Some of you will remember that Charlotte Beers was appointed by then Secretary of State Colin L. Powell in the aftermath of the terrorist attack of 9/11 to change the way people in the Middle East thought about the US.

Beers said that she would tackle this problem by treating America as a "brand" and informed Businessweek, that "the whole idea of building a brand is to create a relationship between the product and its user." 

Well, maybe.  A simple reconnaissance  would have told us that there were at least two groups in Saudi Arabia who would respond with special force to the idea of liberty and the meme called choice.  Feminism had created a potent ideology that would speak to one of these.  What was needed was a Trojan horse to get the this message in.  Bless the Oprah Winfrey Show and satellite technology. 

Hana Balaa, director of the TNS Female Research Center in Saudi Arabia says, "Women are increasingly seeking ways to express themselves and their individuality. […]  Saudi women are also looking at their neighbors, like Dubai, or Kuwait, where women recently got the right to vote."
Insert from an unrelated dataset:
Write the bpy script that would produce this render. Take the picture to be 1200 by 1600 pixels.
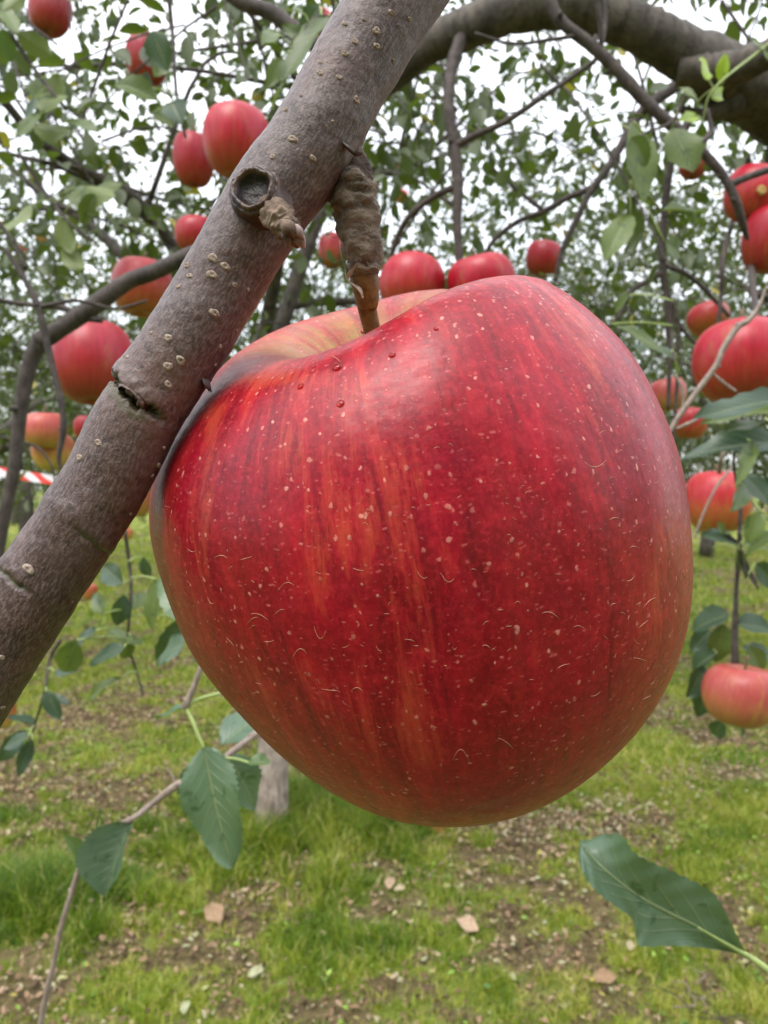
import bpy, math, random
import numpy as np
from mathutils import Vector, noise as mnoise
from mathutils.bvhtree import BVHTree

for o in list(bpy.data.objects): bpy.data.objects.remove(o)
sc = bpy.context.scene
COL = sc.collection
rng = np.random.default_rng(11)
random.seed(5)

# ------------------------------------------------------------------ camera
CAMH = 1.05
PITCH = math.radians(2.0)
cd = bpy.data.cameras.new('camera'); cam = bpy.data.objects.new('camera', cd); COL.objects.link(cam)
sc.camera = cam
cam.location = (0, 0, CAMH)
cam.rotation_euler = (math.radians(90) - PITCH, 0, 0)
cd.sensor_fit = 'VERTICAL'; cd.sensor_height = 36; cd.lens = 26
cd.clip_start = 0.005; cd.clip_end = 500
cd.dof.use_dof = True; cd.dof.focus_distance = 0.098; cd.dof.aperture_fstop = 46

# ------------------------------------------------------------------ world / sun
SUN_EL, SUN_AZ = math.radians(58), math.radians(-150)     # behind the camera, to the left
w = bpy.data.worlds.new('World'); sc.world = w; w.use_nodes = True
nt = w.node_tree; nt.nodes.clear()
sky = nt.nodes.new('ShaderNodeTexSky'); sky.sky_type = 'NISHITA'; sky.sun_disc = False
sky.sun_elevation = SUN_EL; sky.sun_rotation = math.radians(210)
sky.air_density = 1.0; sky.dust_density = 3.0
bg1 = nt.nodes.new('ShaderNodeBackground'); bg1.inputs[1].default_value = 0.07
nt.links.new(sky.outputs[0], bg1.inputs[0])
# the overcast: a bright even cloud layer
tc = nt.nodes.new('ShaderNodeTexCoord')
nz = nt.nodes.new('ShaderNodeTexNoise'); nz.inputs['Scale'].default_value = 2.2; nz.inputs['Detail'].default_value = 5
nt.links.new(tc.outputs['Generated'], nz.inputs['Vector'])
cr = nt.nodes.new('ShaderNodeValToRGB')
cr.color_ramp.elements[0].position = .3; cr.color_ramp.elements[0].color = (.80, .84, .90, 1)
cr.color_ramp.elements[1].position = .7; cr.color_ramp.elements[1].color = (1, 1, 1, 1)
nt.links.new(nz.outputs[0], cr.inputs[0])
bg2 = nt.nodes.new('ShaderNodeBackground'); bg2.inputs[1].default_value = 1.15
nt.links.new(cr.outputs[0], bg2.inputs[0])
# overcast sky is brightest overhead and dimmer towards the horizon
sx_ = nt.nodes.new('ShaderNodeSeparateXYZ'); nt.links.new(tc.outputs['Generated'], sx_.inputs[0])
mr = nt.nodes.new('ShaderNodeMapRange'); mr.inputs[1].default_value = 0; mr.inputs[2].default_value = 1; mr.inputs[3].default_value = .95; mr.inputs[4].default_value = 1.9
nt.links.new(sx_.outputs[2], mr.inputs[0]); nt.links.new(mr.outputs[0], bg2.inputs[1])
ad = nt.nodes.new('ShaderNodeAddShader'); nt.links.new(bg1.outputs[0], ad.inputs[0]); nt.links.new(bg2.outputs[0], ad.inputs[1])
wo = nt.nodes.new('ShaderNodeOutputWorld'); nt.links.new(ad.outputs[0], wo.inputs[0])

sl = bpy.data.lights.new('sun', 'SUN'); sl.energy = 1.5; sl.angle = math.radians(30); sl.color = (1, .97, .93)
sun = bpy.data.objects.new('sun', sl); COL.objects.link(sun)
sd = Vector((math.sin(SUN_AZ) * math.cos(SUN_EL), math.cos(SUN_AZ) * math.cos(SUN_EL), math.sin(SUN_EL)))
sun.rotation_euler = (-sd).to_track_quat('-Z', 'Y').to_euler()
sc.view_settings.view_transform = 'Standard'; sc.view_settings.look = 'None'
sc.cycles.max_bounces = 6; sc.cycles.diffuse_bounces = 3; sc.cycles.glossy_bounces = 3; sc.cycles.transmission_bounces = 4
sc.view_settings.exposure = 0.6; sc.view_settings.gamma = 1; sc.view_settings.use_curve_mapping = False

# ------------------------------------------------------------------ pixel -> point helpers
F = 26 / 36 * 1600
CF = np.array([0, math.cos(PITCH), -math.sin(PITCH)])
CU = np.array([0, math.sin(PITCH), math.cos(PITCH)])
CR = np.array([1., 0, 0])
C0 = np.array([0, 0, CAMH])
def P(x, y, d): return C0 + d * (CF + (x - 600) / F * CR + (800 - y) / F * CU)
def G(x, y):
    v = CF + (x - 600) / F * CR + (800 - y) / F * CU
    return C0 + v * (-CAMH / v[2])
def proj(v):
    v = v - C0; d = v @ CF
    return 600 + F * (v @ CR) / d, 800 - F * (v @ CU) / d

# ------------------------------------------------------------------ mesh helpers
class MB:
    def __init__(s): s.v = []; s.f = []; s.m = []; s.t = []; s.uv = []; s.n = 0; s.fl = []
    def add(s, v, faces, mat=0, tint=0.5, uv=None, flat=False):
        v = np.asarray(v, float); n = len(v)
        s.v.append(v)
        for fa in faces: s.f.append(tuple(i + s.n for i in fa))
        s.m += [mat] * len(faces)
        s.fl += [flat] * len(faces)
        tt = np.asarray(tint, float)
        s.t.append(np.full(n, float(tt)) if tt.ndim == 0 else tt)
        s.uv.append(np.zeros((n, 2)) if uv is None else np.asarray(uv, float))
        s.n += n
    def build(s, name, mats, parent=None, smooth=True):
        v = np.vstack(s.v)
        me = bpy.data.meshes.new(name)
        me.from_pydata(v.tolist(), [], s.f)
        return fin(me, name, mats, parent, smooth, np.concatenate(s.t), np.vstack(s.uv), s.m, s.fl)
def fin(me, name, mats, parent, smooth, tint, uv, mi=None, fl=None):
    for m in (mats if isinstance(mats, (list, tuple)) else [mats]): me.materials.append(m)
    at = me.attributes.new('tint', 'FLOAT', 'POINT'); at.data.foreach_set('value', np.asarray(tint, np.float32))
    u = me.uv_layers.new(name='UVMap')
    li = np.zeros(len(me.loops), np.int32); me.loops.foreach_get('vertex_index', li)
    u.data.foreach_set('uv', np.asarray(uv, np.float32)[li].ravel())
    sm = np.full(len(me.polygons), smooth)
    if fl is not None: sm = np.array([not q for q in fl]) & smooth
    me.polygons.foreach_set('use_smooth', sm)
    if mi is not None: me.polygons.foreach_set('material_index', np.array(mi, np.int32))
    me.update()
    o = bpy.data.objects.new(name, me); COL.objects.link(o)
    if parent is not None:
        o.parent = parent
        o.matrix_parent_inverse = parent.matrix_basis.inverted() if False else o.matrix_parent_inverse
        if parent.get('_off') is not None: pass
    return o
def bulk(name, V, Q, tint, mats, parent=None, uv=None, nv=4, smooth=True, mi=None):
    """numpy mesh: Q is an (n,k) array of equal polygons"""
    me = bpy.data.meshes.new(name)
    me.vertices.add(len(V)); me.vertices.foreach_set('co', np.asarray(V, np.float32).ravel())
    k = Q.shape[1]
    me.loops.add(Q.size); me.loops.foreach_set('vertex_index', Q.astype(np.int32).ravel())
    me.polygons.add(len(Q)); me.polygons.foreach_set('loop_start', np.arange(0, Q.size, k, dtype=np.int32))
    me.update(calc_edges=True)
    if uv is None: uv = np.zeros((len(V), 2))
    return fin(me, name, mats, parent, smooth, tint, uv, mi)
def tag(o, label=None, cat=None, group=None, kind=None):
    if label: o['label'] = label
    if cat: o['category'] = cat
    if group: o['group'] = group
    if kind: o['kind'] = kind
    return o
def thing(name, loc, label, cat, group=None):
    o = bpy.data.objects.new(name, None); COL.objects.link(o); o.location = loc; o.empty_display_size = .02
    return tag(o, label, cat, group)
def own(o, root):
    """parent a mesh built in world coordinates to its thing"""
    o.parent = root
    l = root.location
    if root.type == 'EMPTY' or True:
        me = o.data
        n = len(me.vertices); a = np.zeros(n * 3, np.float32); me.vertices.foreach_get('co', a)
        a = a.reshape(-1, 3) - np.array(wloc(root), np.float32); me.vertices.foreach_set('co', a.ravel()); me.update()
    return o
def wloc(o):
    l = Vector(o.location)
    while o.parent: o = o.parent; l = l + Vector(o.location)
    return l
def crom(pts, n):
    p = np.asarray(pts, float); p = np.vstack([2 * p[0] - p[1], p, 2 * p[-1] - p[-2]]); m = len(pts) - 1
    t = np.linspace(0, m, n); i = np.minimum(t.astype(int), m - 1); q = (t - i)[:, None]
    a, b, c, d = p[i], p[i + 1], p[i + 2], p[i + 3]
    return .5 * ((2 * b) + (c - a) * q + (2 * a - 5 * b + 4 * c - d) * q ** 2 + (3 * b - a - 3 * c + d) * q ** 3)
def frames(c):
    T = np.gradient(c, axis=0); T /= np.linalg.norm(T, axis=1)[:, None] + 1e-12
    n = np.cross(T[0], [0.13, 0.2, 1.0]);
    if np.linalg.norm(n) < .1: n = np.cross(T[0], [1., 0, 0])
    n /= np.linalg.norm(n); N = [n]
    for i in range(1, len(c)):
        n = n - T[i] * (n @ T[i]); n /= np.linalg.norm(n); N.append(n)
    N = np.array(N); return T, N, np.cross(T, N)
def tube(mb, pts, rad, n=None, k=8, mat=0, tint=.5, jit=0.0, cap=True, smooth=True, seed=0):
    """pts control points, rad radii at control points"""
    n = n or max(2, (len(pts) - 1) * 6 + 1)
    c = crom(pts, n) if len(pts) > 2 else np.linspace(pts[0], pts[1], n)
    r = np.interp(np.linspace(0, 1, n), np.linspace(0, 1, len(rad)), rad)
    T, N, B = frames(c)
    a = np.linspace(0, 2 * math.pi, k, endpoint=False)
    rr = r[:, None] * np.ones(k)
    if jit:
        g = np.random.default_rng(seed + len(pts) + n)
        rr = rr * (1 + jit * g.normal(size=(n, 1)) * .6 + jit * g.normal(size=(n, k)) * .5)
    v = c[:, None] + rr[..., None] * (np.cos(a)[None, :, None] * N[:, None] + np.sin(a)[None, :, None] * B[:, None])
    s = np.concatenate([[0], np.cumsum(np.linalg.norm(np.diff(c, axis=0), axis=1))])
    uv = np.stack([np.repeat(s[:, None], k, 1), (a / (2 * math.pi) * 2 * math.pi)[None] * r[:, None]], -1)
    fs = [(i * k + j, i * k + (j + 1) % k, (i + 1) * k + (j + 1) % k, (i + 1) * k + j) for i in range(n - 1) for j in range(k)]
    V = v.reshape(-1, 3); U = uv.reshape(-1, 2)
    if cap:
        V = np.vstack([V, c[0], c[-1]]); U = np.vstack([U, [0, 0], [s[-1], 0]])
        fs += [(n * k, (j + 1) % k, j) for j in range(k)] + [(n * k + 1, (n - 1) * k + j, (n - 1) * k + (j + 1) % k) for j in range(k)]
    mb.add(V, fs, mat, tint, U)
    return c, r
def lathe(mb, prof, k, org, ax, mat=0, tint=.5, wob=0, seed=0):
    """prof: list of (r, h[, mat])"""
    ax = np.asarray(ax, float); ax /= np.linalg.norm(ax)
    x = np.cross(ax, [0, 0, 1.]);
    if np.linalg.norm(x) < .1: x = np.cross(ax, [1., 0, 0])
    x /= np.linalg.norm(x); y = np.cross(ax, x)
    a = np.linspace(0, 2 * math.pi, k, endpoint=False); g = np.random.default_rng(seed)
    ph = g.uniform(0, 6.28, 5)
    for i in range(len(prof) - 1): pass
    V = []
    for q in prof:
        rr = q[0] * (1 + wob * sum(np.sin((j + 2) * a + ph[j] + q[1] * 900) for j in range(5)) / 3)
        V.append(org + rr[:, None] * (np.cos(a)[:, None] * x + np.sin(a)[:, None] * y) + ax * (q[1] + (wob * q[0] * g.normal(size=k) * .3)[:, None] if wob else q[1]))
    V = np.vstack(V)
    for i in range(len(prof) - 1):
        m = prof[i][2] if len(prof[i]) > 2 else mat
        fs = [(i * k + j, i * k + (j + 1) % k, (i + 1) * k + (j + 1) % k, (i + 1) * k + j) for j in range(k)]
        for fa in fs: mb.f.append(tuple(z + mb.n for z in fa))
        mb.m += [m] * k; mb.fl += [False] * k
    mb.v.append(V); mb.t.append(np.full(len(V), tint)); mb.uv.append(np.zeros((len(V), 2))); mb.n += len(V)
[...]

I guess this is where political philosophy and marketing (strange bed partners!) begin to look a lot alike. 

References

El-Rashidi, Yasmine.  2005.  ‘Oprah’ Is Attracting Young, Female Viewers To TV in Saudi Arabia
The Wall Street Journal.  December 1, 2005; Page B1. (Sorry, WSJ isn’t giving me an URL.  Go to http://www.wsj.com and search for "Oprah."  Subscription required.)

McCracken, Grant. 2004.  America in the Middle East.  This Blog Sits At… March 31, 2004. here.